• [EXERCISE TASK]: Your task is to output the data exactly as it stands.

• [EXERCISE MATERIALS]:
+++

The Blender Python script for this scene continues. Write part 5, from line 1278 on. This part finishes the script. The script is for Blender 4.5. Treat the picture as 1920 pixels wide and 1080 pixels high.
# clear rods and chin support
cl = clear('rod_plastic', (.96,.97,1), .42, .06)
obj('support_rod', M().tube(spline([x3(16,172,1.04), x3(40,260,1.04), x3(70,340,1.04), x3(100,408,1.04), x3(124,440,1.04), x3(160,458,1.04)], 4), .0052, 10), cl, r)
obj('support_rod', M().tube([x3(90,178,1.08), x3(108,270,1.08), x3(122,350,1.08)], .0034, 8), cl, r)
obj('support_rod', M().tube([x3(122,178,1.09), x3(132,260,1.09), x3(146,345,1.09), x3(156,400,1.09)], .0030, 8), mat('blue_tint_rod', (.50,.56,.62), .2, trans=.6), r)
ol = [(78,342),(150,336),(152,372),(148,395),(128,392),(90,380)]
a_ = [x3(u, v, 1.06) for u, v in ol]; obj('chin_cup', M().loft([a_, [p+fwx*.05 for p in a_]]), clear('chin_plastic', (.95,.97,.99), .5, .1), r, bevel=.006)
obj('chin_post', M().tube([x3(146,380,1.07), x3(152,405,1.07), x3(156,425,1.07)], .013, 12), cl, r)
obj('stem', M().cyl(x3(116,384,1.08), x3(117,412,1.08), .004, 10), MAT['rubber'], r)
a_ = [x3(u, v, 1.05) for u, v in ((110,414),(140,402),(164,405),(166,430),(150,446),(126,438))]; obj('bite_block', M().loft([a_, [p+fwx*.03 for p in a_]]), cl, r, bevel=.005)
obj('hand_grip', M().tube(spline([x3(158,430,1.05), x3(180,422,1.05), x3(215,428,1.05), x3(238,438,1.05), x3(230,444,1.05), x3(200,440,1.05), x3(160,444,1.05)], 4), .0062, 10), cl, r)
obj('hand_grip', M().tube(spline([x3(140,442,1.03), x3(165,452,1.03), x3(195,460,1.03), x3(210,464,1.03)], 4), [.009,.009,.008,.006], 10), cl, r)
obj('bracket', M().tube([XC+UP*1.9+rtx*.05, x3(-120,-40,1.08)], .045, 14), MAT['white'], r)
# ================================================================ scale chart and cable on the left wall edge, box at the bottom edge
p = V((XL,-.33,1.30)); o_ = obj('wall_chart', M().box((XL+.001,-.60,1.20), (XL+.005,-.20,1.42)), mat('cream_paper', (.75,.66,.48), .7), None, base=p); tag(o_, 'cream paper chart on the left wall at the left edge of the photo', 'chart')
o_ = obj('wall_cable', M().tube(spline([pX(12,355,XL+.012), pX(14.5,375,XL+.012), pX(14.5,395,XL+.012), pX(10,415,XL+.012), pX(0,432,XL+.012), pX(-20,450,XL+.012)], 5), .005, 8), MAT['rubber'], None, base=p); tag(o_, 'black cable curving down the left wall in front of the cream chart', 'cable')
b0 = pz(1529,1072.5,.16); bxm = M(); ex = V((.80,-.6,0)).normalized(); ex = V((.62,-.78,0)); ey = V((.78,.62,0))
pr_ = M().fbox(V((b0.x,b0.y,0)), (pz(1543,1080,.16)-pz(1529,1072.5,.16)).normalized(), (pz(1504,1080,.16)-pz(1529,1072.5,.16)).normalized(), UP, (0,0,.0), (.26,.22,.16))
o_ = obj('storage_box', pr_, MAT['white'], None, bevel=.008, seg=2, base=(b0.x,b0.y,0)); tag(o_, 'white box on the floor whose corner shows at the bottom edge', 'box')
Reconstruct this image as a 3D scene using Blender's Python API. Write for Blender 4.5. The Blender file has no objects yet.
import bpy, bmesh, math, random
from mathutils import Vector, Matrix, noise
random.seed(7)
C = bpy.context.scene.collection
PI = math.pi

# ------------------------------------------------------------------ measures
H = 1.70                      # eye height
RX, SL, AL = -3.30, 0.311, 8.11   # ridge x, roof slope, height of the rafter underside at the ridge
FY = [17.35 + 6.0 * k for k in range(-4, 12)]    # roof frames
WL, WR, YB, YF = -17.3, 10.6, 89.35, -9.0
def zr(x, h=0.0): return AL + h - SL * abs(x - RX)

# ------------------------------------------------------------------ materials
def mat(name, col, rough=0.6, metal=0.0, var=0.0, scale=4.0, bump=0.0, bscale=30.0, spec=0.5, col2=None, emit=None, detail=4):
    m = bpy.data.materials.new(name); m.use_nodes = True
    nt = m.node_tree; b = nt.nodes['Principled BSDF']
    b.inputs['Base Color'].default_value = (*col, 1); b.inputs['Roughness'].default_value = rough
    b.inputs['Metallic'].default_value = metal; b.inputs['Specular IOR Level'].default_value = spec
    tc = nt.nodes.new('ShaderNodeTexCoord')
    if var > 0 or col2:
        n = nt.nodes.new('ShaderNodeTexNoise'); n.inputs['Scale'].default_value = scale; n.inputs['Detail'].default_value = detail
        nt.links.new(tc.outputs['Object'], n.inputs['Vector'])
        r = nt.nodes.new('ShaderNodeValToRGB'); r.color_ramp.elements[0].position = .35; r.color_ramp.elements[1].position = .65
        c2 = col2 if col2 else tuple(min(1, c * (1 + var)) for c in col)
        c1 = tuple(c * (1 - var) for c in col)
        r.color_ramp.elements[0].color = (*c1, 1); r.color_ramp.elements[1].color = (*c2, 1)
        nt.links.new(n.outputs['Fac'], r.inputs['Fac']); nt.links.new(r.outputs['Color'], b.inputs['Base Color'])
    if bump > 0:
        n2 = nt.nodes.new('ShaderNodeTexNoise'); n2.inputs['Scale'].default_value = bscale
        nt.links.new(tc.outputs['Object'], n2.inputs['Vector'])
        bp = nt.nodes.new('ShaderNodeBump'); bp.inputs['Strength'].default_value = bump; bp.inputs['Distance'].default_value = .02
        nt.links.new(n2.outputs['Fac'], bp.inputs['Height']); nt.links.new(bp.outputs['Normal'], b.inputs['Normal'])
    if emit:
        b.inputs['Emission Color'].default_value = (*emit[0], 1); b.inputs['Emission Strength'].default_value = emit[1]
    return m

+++

• [ANSWER TO THE TASK]:
The Blender Python script for this scene continues. Write part 5, from line 1278 on. This part finishes the script. The script is for Blender 4.5. Treat the picture as 1920 pixels wide and 1080 pixels high.
# clear rods and chin support
cl = clear('rod_plastic', (.96,.97,1), .42, .06)
obj('support_rod', M().tube(spline([x3(16,172,1.04), x3(40,260,1.04), x3(70,340,1.04), x3(100,408,1.04), x3(124,440,1.04), x3(160,458,1.04)], 4), .0052, 10), cl, r)
obj('support_rod', M().tube([x3(90,178,1.08), x3(108,270,1.08), x3(122,350,1.08)], .0034, 8), cl, r)
obj('support_rod', M().tube([x3(122,178,1.09), x3(132,260,1.09), x3(146,345,1.09), x3(156,400,1.09)], .0030, 8), mat('blue_tint_rod', (.50,.56,.62), .2, trans=.6), r)
ol = [(78,342),(150,336),(152,372),(148,395),(128,392),(90,380)]
a_ = [x3(u, v, 1.06) for u, v in ol]; obj('chin_cup', M().loft([a_, [p+fwx*.05 for p in a_]]), clear('chin_plastic', (.95,.97,.99), .5, .1), r, bevel=.006)
obj('chin_post', M().tube([x3(146,380,1.07), x3(152,405,1.07), x3(156,425,1.07)], .013, 12), cl, r)
obj('stem', M().cyl(x3(116,384,1.08), x3(117,412,1.08), .004, 10), MAT['rubber'], r)
a_ = [x3(u, v, 1.05) for u, v in ((110,414),(140,402),(164,405),(166,430),(150,446),(126,438))]; obj('bite_block', M().loft([a_, [p+fwx*.03 for p in a_]]), cl, r, bevel=.005)
obj('hand_grip', M().tube(spline([x3(158,430,1.05), x3(180,422,1.05), x3(215,428,1.05), x3(238,438,1.05), x3(230,444,1.05), x3(200,440,1.05), x3(160,444,1.05)], 4), .0062, 10), cl, r)
obj('hand_grip', M().tube(spline([x3(140,442,1.03), x3(165,452,1.03), x3(195,460,1.03), x3(210,464,1.03)], 4), [.009,.009,.008,.006], 10), cl, r)
obj('bracket', M().tube([XC+UP*1.9+rtx*.05, x3(-120,-40,1.08)], .045, 14), MAT['white'], r)
# ================================================================ scale chart and cable on the left wall edge, box at the bottom edge
p = V((XL,-.33,1.30)); o_ = obj('wall_chart', M().box((XL+.001,-.60,1.20), (XL+.005,-.20,1.42)), mat('cream_paper', (.75,.66,.48), .7), None, base=p); tag(o_, 'cream paper chart on the left wall at the left edge of the photo', 'chart')
o_ = obj('wall_cable', M().tube(spline([pX(12,355,XL+.012), pX(14.5,375,XL+.012), pX(14.5,395,XL+.012), pX(10,415,XL+.012), pX(0,432,XL+.012), pX(-20,450,XL+.012)], 5), .005, 8), MAT['rubber'], None, base=p); tag(o_, 'black cable curving down the left wall in front of the cream chart', 'cable')
b0 = pz(1529,1072.5,.16); bxm = M(); ex = V((.80,-.6,0)).normalized(); ex = V((.62,-.78,0)); ey = V((.78,.62,0))
pr_ = M().fbox(V((b0.x,b0.y,0)), (pz(1543,1080,.16)-pz(1529,1072.5,.16)).normalized(), (pz(1504,1080,.16)-pz(1529,1072.5,.16)).normalized(), UP, (0,0,.0), (.26,.22,.16))
o_ = obj('storage_box', pr_, MAT['white'], None, bevel=.008, seg=2, base=(b0.x,b0.y,0)); tag(o_, 'white box on the floor whose corner shows at the bottom edge', 'box')
Reconstruct this image as a 3D scene using Blender's Python API. Write for Blender 4.5. The Blender file has no objects yet.
import bpy, bmesh, math, random
from mathutils import Vector, Matrix, noise
random.seed(7)
C = bpy.context.scene.collection
PI = math.pi

# ------------------------------------------------------------------ measures
H = 1.70                      # eye height
RX, SL, AL = -3.30, 0.311, 8.11   # ridge x, roof slope, height of the rafter underside at the ridge
FY = [17.35 + 6.0 * k for k in range(-4, 12)]    # roof frames
WL, WR, YB, YF = -17.3, 10.6, 89.35, -9.0
def zr(x, h=0.0): return AL + h - SL * abs(x - RX)

# ------------------------------------------------------------------ materials
def mat(name, col, rough=0.6, metal=0.0, var=0.0, scale=4.0, bump=0.0, bscale=30.0, spec=0.5, col2=None, emit=None, detail=4):
    m = bpy.data.materials.new(name); m.use_nodes = True
    nt = m.node_tree; b = nt.nodes['Principled BSDF']
    b.inputs['Base Color'].default_value = (*col, 1); b.inputs['Roughness'].default_value = rough
    b.inputs['Metallic'].default_value = metal; b.inputs['Specular IOR Level'].default_value = spec
    tc = nt.nodes.new('ShaderNodeTexCoord')
    if var > 0 or col2:
        n = nt.nodes.new('ShaderNodeTexNoise'); n.inputs['Scale'].default_value = scale; n.inputs['Detail'].default_value = detail
        nt.links.new(tc.outputs['Object'], n.inputs['Vector'])
        r = nt.nodes.new('ShaderNodeValToRGB'); r.color_ramp.elements[0].position = .35; r.color_ramp.elements[1].position = .65
        c2 = col2 if col2 else tuple(min(1, c * (1 + var)) for c in col)
        c1 = tuple(c * (1 - var) for c in col)
        r.color_ramp.elements[0].color = (*c1, 1); r.color_ramp.elements[1].color = (*c2, 1)
        nt.links.new(n.outputs['Fac'], r.inputs['Fac']); nt.links.new(r.outputs['Color'], b.inputs['Base Color'])
    if bump > 0:
        n2 = nt.nodes.new('ShaderNodeTexNoise'); n2.inputs['Scale'].default_value = bscale
        nt.links.new(tc.outputs['Object'], n2.inputs['Vector'])
        bp = nt.nodes.new('ShaderNodeBump'); bp.inputs['Strength'].default_value = bump; bp.inputs['Distance'].default_value = .02
        nt.links.new(n2.outputs['Fac'], bp.inputs['Height']); nt.links.new(bp.outputs['Normal'], b.inputs['Normal'])
    if emit:
        b.inputs['Emission Color'].default_value = (*emit[0], 1); b.inputs['Emission Strength'].default_value = emit[1]
    return m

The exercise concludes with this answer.